The news remains drearily predictable, and I have no high philosophical insights about politics or public policy to regale you with this morning (“Does he ever?” rises the mumbling from the peanut gallery), so I thought I might entertain you with some thoughts about why writers of fiction do what we do. It’s freshly on my mind anyway, as another writer who’d just finished Innocents asked me the title question about that novel.

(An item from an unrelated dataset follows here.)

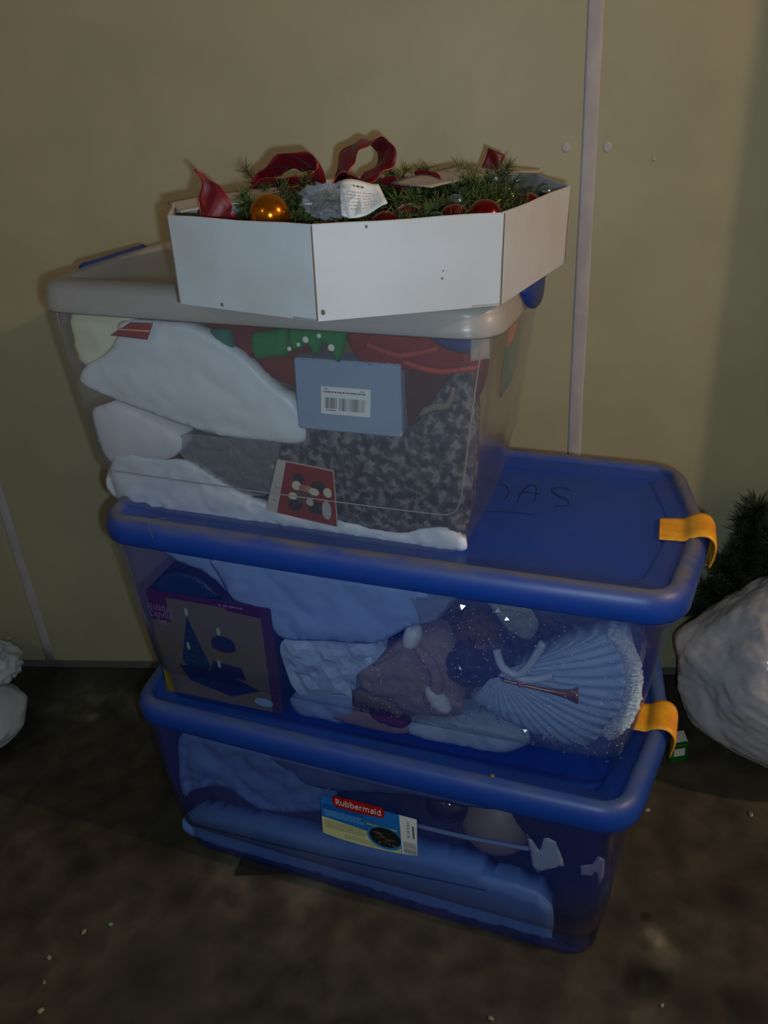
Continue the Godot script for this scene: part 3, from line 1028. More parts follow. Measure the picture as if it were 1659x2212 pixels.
func wreath() -> void:
	here = Vector3(0.13, LIDTOP + 0.004, 0.03)
	var w := inside("wreath", "artificial pine wreath with burgundy bows and glass balls lying in the white carton", "wreath", FC, here)
	var rnd := RandomNumberGenerator.new()
	rnd.seed = 77
	var at := []
	var shades := []
	var tw := Shape.new()
	var c := Vector3(0.128, LIDTOP + 0.057, 0.028)
	var ring := []
	for k in 49:
		var t := TAU * k / 48
		ring.append(c + wreath_dir(t) * 0.150)
	tube(tw, PackedVector3Array(ring), [0.010], 8)
	var fence := PackedVector2Array()
	for v in RIMS:
		fence.append(Vector2(lerpf(v.x, c.x, 0.035), lerpf(v.z, c.z, 0.035)))
	for k in 420:
		var t := TAU * k / 420 + rnd.randf_range(-0.02, 0.02)
		var o := wreath_dir(t)
		var r := rnd.randf_range(-1, 1)
		var a := c + o * (0.150 + 0.028 * r) + Vector3(0, rnd.randf_range(-0.02, 0.02), 0)
		var lift := rnd.randf_range(0.2, 1.0)
		var tang := Vector3(-o.z, 0, o.x)
		var dir := (o * r * 0.7 + Vector3.UP * lift * 0.75 + tang * rnd.randf_range(-0.7, 0.7)).normalized()
		var b := a + dir * rnd.randf_range(0.035, 0.060)
		if b.y < LIDTOP + BOXH and not Geometry2D.is_point_in_polygon(Vector2(b.x, b.z), fence):
			continue
		if b.x > 0.085 and b.x < 0.205 and b.z > 0.16 and b.y > LIDTOP + 0.085:
			continue
		tube(tw, PackedVector3Array([a, b]), [0.0012, 0.0007], 4)
		needles(at, shades, a, b, 60, 0.85, 0.85, Color(0.012, 0.032, 0.006), Color(0.085, 0.125, 0.022), rnd, fence)
	put("twigs", tw.done(), mat(Color(0.10, 0.12, 0.05), 0.8), w)
	var mm := MultiMesh.new()
	mm.mesh = needle_mesh(0.019, 0.0006)
	var nm := mat(Color.WHITE, 0.5, 0.5)
	nm.vertex_color_use_as_albedo = true
	sprig_buffer(mm, at, shades)
	var mi := MultiMeshInstance3D.new()
	mi.name = "needles"
	mi.multimesh = mm
	mi.material_override = nm
	mi.position = -here
	mi.set_meta("kind", "stuff")
	w.add_child(mi, true)
	# short gold metal strands added among the needles for their glints
	var gt := Shape.new(false)
	for k in 130:
		var t := TAU * rnd.randf()
		var o := wreath_dir(t)
		var p := c + o * rnd.randf_range(0.12, 0.185) + Vector3(0, rnd.randf_range(0.020, 0.045), 0)
		if not Geometry2D.is_point_in_polygon(Vector2(p.x, p.z), fence):
			continue
		var d := Vector3(rnd.randf_range(-1, 1), rnd.randf_range(-0.2, 1), rnd.randf_range(-1, 1)).normalized()
		box(gt, p, Vector3(0.0006, 0.006, 0.00015), Basis(Quaternion(Vector3.UP, d)))
	put("glint_strands", gt.done(), M.glint_strands, w).set_meta("kind", "stuff")
	# glass balls
	var cap := mat(Color(0.7, 0.55, 0.25), 0.3)
	cap.metallic = 1.0
	for q in [[0.052, 0.436, 0.200, 0.0230, "gold"], [0.292, 0.432, 0.160, 0.0195, "red_glass"], [0.258, 0.427, 0.160, 0.0190, "red_glass"], [0.316, 0.424, 0.030, 0.0195, "red_glass"], [0.190, 0.420, 0.195, 0.0220, "red_glass"],
		[0.244, 0.440, 0.100, 0.0090, "silver"], [0.262, 0.452, -0.02, 0.0085, "silver"], [0.326, 0.434, -0.050, 0.0090, "silver"], [0.02, 0.438, -0.02, 0.012, "green_glass"], [0.245, 0.430, 0.19, 0.012, "green_glass"], [0.15, 0.44, -0.10, 0.012, "green_glass"]]:
		var o := put("bauble", ball_mesh(Vector3(q[0], q[1], q[2]), Vector3.ONE * float(q[3]), 16), M[q[4]], w)
		o.set_meta("label", {"gold": "amber gold glass ball", "red_glass": "red glass ball", "silver": "small silvery ball", "green_glass": "small dark green glass ball"}[q[4]])
		var s := Shape.new()
		var r: float = q[3]
		tube(s, PackedVector3Array([Vector3(q[0], q[1] - r * 0.95, q[2]), Vector3(q[0], q[1] - r * 1.25, q[2])]), [r * 0.28], 8)
		put("bauble_cap", s.done(), cap, o).position = Vector3.ZERO
	# burgundy ribbon, wired with a glittering edge
	var loops := [
		# big standing loop
		[[Vector3(0.084, 0.448, 0.030), Vector3(0.074, 0.462, 0.022), Vector3(0.078, 0.486, 0.004), Vector3(0.096, 0.500, -0.018), Vector3(0.113, 0.490, -0.036), Vector3(0.112, 0.470, -0.034), Vector3(0.098, 0.455, -0.012), Vector3(0.088, 0.446, 0.010)], [0.014, 0.018, 0.021, 0.021, 0.019, 0.016], [Vector3(0.80, 0.0, 0.60), Vector3(0.85, 0.1, 0.5), Vector3(0.7, 0.0, 0.7)]],
		# lying loop to its left
		[[Vector3(-0.038, 0.452, 0.055), Vector3(-0.012, 0.470, 0.050), Vector3(0.018, 0.480, 0.048), Vector3(0.047, 0.474, 0.045), Vector3(0.055, 0.460, 0.050), Vector3(0.030, 0.452, 0.058), Vector3(-0.005, 0.454, 0.062), Vector3(-0.035, 0.446, 0.066)], [0.010, 0.018, 0.024, 0.024, 0.020, 0.016, 0.012], [Vector3(0.2, 0.5, 0.85), Vector3(0.1, 0.55, 0.8)]],
		[[Vector3(-0.045, 0.440, 0.085), Vector3(0.0, 0.444, 0.075), Vector3(0.045, 0.446, 0.06)], [0.012, 0.014], [Vector3(0.2, 0.4, 0.85)]],
		[[Vector3(0.060, 0.446, 0.030), Vector3(0.072, 0.462, 0.020), Vector3(0.090, 0.455, 0.010)], [0.014, 0.018], [Vector3(0.4, 0.2, 0.85)]],
		# end hanging over the left side
		[[Vector3(-0.036, 0.484, 0.203), Vector3(-0.028, 0.474, 0.202), Vector3(-0.020, 0.462, 0.205), Vector3(-0.012, 0.448, 0.212), Vector3(-0.006, 0.434, 0.214), Vector3(0.002, 0.424, 0.206)], [0.0012, 0.004, 0.015, 0.019, 0.020, 0.017], [Vector3(1.0, 0.25, 0.1), Vector3(1.0, 0.1, -0.3)]],
		# stub at the back right, tails between the sprigs
		[[Vector3(0.236, 0.450, -0.118), Vector3(0.241, 0.464, -0.120), Vector3(0.245, 0.478, -0.118)], [0.013, 0.0135], [Vector3(1, 0.05, 0.3)]],
		[[Vector3(0.160, 0.458, -0.02), Vector3(0.185, 0.460, 0.0), Vector3(0.205, 0.452, 0.02)], [0.004, 0.006], [Vector3(0.3, 0.7, 0.6)]],
		[[Vector3(0.130, 0.450, 0.02), Vector3(0.150, 0.452, 0.03), Vector3(0.165, 0.442, 0.05)], [0.012, 0.012], [Vector3(0.3, 0.4, 0.8)]],
		[[Vector3(0.196, 0.438, 0.175), Vector3(0.210, 0.440, 0.17), Vector3(0.222, 0.436, 0.16)], [0.008, 0.010], [Vector3(0.3, 0.6, 0.6)]]]
	for e in loops:
		var s := Shape.new()
		var pts := curve(e[0], 0.0035)
		strip(s, pts, e[1], e[2], 0.0005, 0.0022)
		var o := put("ribbon", s.done(), M.ribbon, w)
		for sg in [-1.0, 1.0]:
			var es := Shape.new()
			var edge := PackedVector3Array()
			for i in pts.size():
				var f := float(i) / maxi(pts.size() - 1, 1)
				var gw: float = f * (e[1].size() - 1)
				var kw := mini(int(gw), e[1].size() - 2)
				var wd: float = lerpf(e[1][kw], e[1][kw + 1], gw - kw)
				var gs: float = f * (e[2].size() - 1)
				var ks := mini(int(gs), e[2].size() - 2) if e[2].size() > 1 else 0
				var side: Vector3 = e[2][0] if e[2].size() == 1 else (e[2][ks] as Vector3).lerp(e[2][ks + 1], gs - ks)
				var d := (pts[mini(i + 1, pts.size() - 1)] - pts[maxi(i - 1, 0)]).normalized()
				side = (side - d * side.dot(d)).normalized()
				edge.append(pts[i] + side * wd * sg + d.cross(side) * 0.0022 * sin(sg * 3.1 + i * 0.35))
			tube(es, edge, [0.0007], 5)
			put("wired_edge", es.done(), M.ribbon_edge, o).position = Vector3.ZERO
	# paper tag in crumpled clear wrap
	var i := img(128, 96, Color(0.86, 0.84, 0.82))
	dashes(i, Rect2i(40, 16, 60, 12), 1, Color(0.35, 0.32, 0.32), 2, 5)
	dashes(i, Rect2i(10, 34, 110, 50), 6, Color(0.55, 0.52, 0.52), 3, 2)
	var ts := Shape.new()
	sheet(ts, [Vector3(0.132, 0.471, 0.182), Vector3(0.176, 0.470, 0.180), Vector3(0.196, 0.449, 0.204), Vector3(0.152, 0.436, 0.212)], 0.0006, Vector3(-0.15, 0.85, 0.5).normalized(), 8, 0.003)
	sheet(ts, [Vector3(0.134, 0.466, 0.186), Vector3(0.160, 0.462, 0.192), Vector3(0.170, 0.440, 0.212), Vector3(0.142, 0.438, 0.206)], 0.0006, Vector3(0.1, 0.8, 0.6).normalized(), 8, 0.003)
	put("paper_tag", ts.done(), printed(i, 0.6), w)
	var wr := ball_mesh(Vector3(0.124, 0.452, 0.196), Vector3(0.022, 0.013, 0.016), 16, 0.9, 0.022, 4, true, -9.0, false)
	var cm := mat(Color(0.75, 0.8, 0.9, 0.10), 0.06, 0.9)
	put("clear_wrap", wr, cm, w)

func wreath_dir(t: float) -> Vector3:
	# the ring is squeezed to fit its carton: long from front left to back right
	var d := Vector3(cos(t), 0, sin(t))
	var k := 1.0
	var ax := Vector3(0.62, 0, 0.78)
	k = 0.86 + 0.24 * pow(absf(d.dot(ax)), 2.0)
	return d * k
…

Fiction writers are as varied as any other walk of life. Our reasons for doing what we do range all over the motivational map. Many would take the title question as an affront, raise one eyebrow in a silent expression of haughty disdain, and stride purposefully away – and not because the answer is “obvious,” for whatever value of “obvious” you might care to apply. That having been said, the answers tend to cluster into categories:
- Money: Robert A. Heinlein maintained to the end of his life that he wrote “to buy groceries.” I never believed it, but it was his consistent answer to the question, and no doubt it would apply to many other writers.
- Entertainment: Many a writer simply likes to entertain, and likes being known as a capable entertainer. It’s the same motive that causes some partygoers to tell endless jokes and vignettes, thus becoming known as “the life of the party:” “You can’t throw a decent party without him.”
- Message: For all the scorn that’s been poured on “message fiction,” there are many writers who write to promote a particular view of Man and reality. Military SF writer Tom Kratman put it thus: “I write to illuminate eternal verities.”
Those categories probably envelop the great majority of writers’ reasons for writing fiction. But there are some that don’t fit in any of them. My reason for writing Innocents was one of them: curiosity.
I chose the critical plot element of the book before I wrote it, of course: the emergence of a biotechnologically enabled subculture of perversion and enslavement focused on futanari. But I didn’t want to make the story a simple crusade against this new evil. Instead, I decided to impose one of the “products” of that evil industry on a good man as his personal problem: “What do I do with this girl?” It was only then that I set my fingers to the keys and began to write.
But even then, I had no clear idea of where the story would go. I had to write it to find out.
I had a gaggle of useful characters already “in stock” from previous stories: Larry Sokoloff and Father Raymond Altomare, from Shadow of a Sword; and Dean Amanda Hallstrom and her students at Athene Academy, from “A Place of Our Own” and “One Small Detail.” I’d explored their motivations and reactions in those earlier tales, and I was curious how they would cope with the two new Marquee Characters: Fountain, the story’s “problem,” and Trish McAvoy, Larry’s seemingly “difficult” colleague.
There you have it: I didn’t know how the characters I’d loaded into Innocents would proceed with this new problem. I wrote the novel to find out. To do so, of course, I had to get even more deeply into the mindsets, assumptions, preferences, and convictions of those characters than I’d gone before. I got to know them to a new and startling depth.
Georges Simenon, who wrote nearly two hundred novels, had the same underlying motivation. He once spoke of his indispensable conditions for producing one: he had to be completely alone and undisturbed for a couple of weeks – often he took up residence in a hotel – and he had to have a problem whose solution he could not foresee: “Otherwise, it would not be interesting to me.” It spurred him to a degree of productivity few other writers have attained.
While I don’t aspire to Simenon’s level of output, I can testify to the power of curiosity as a motivating force for a fiction writer. I’m unsure about recommending it widely – writers are as individual as snowflakes, and what works for one could prove poisonous to another – but it’s my necessary fuel, as critical as a good supply of coffee and Oreos.® And for those of you contemplating giving “National Novel Writing Month” a spin, it might be worth exploration. I mean, if you know how the story ends, why bother to begin it, much less finish it?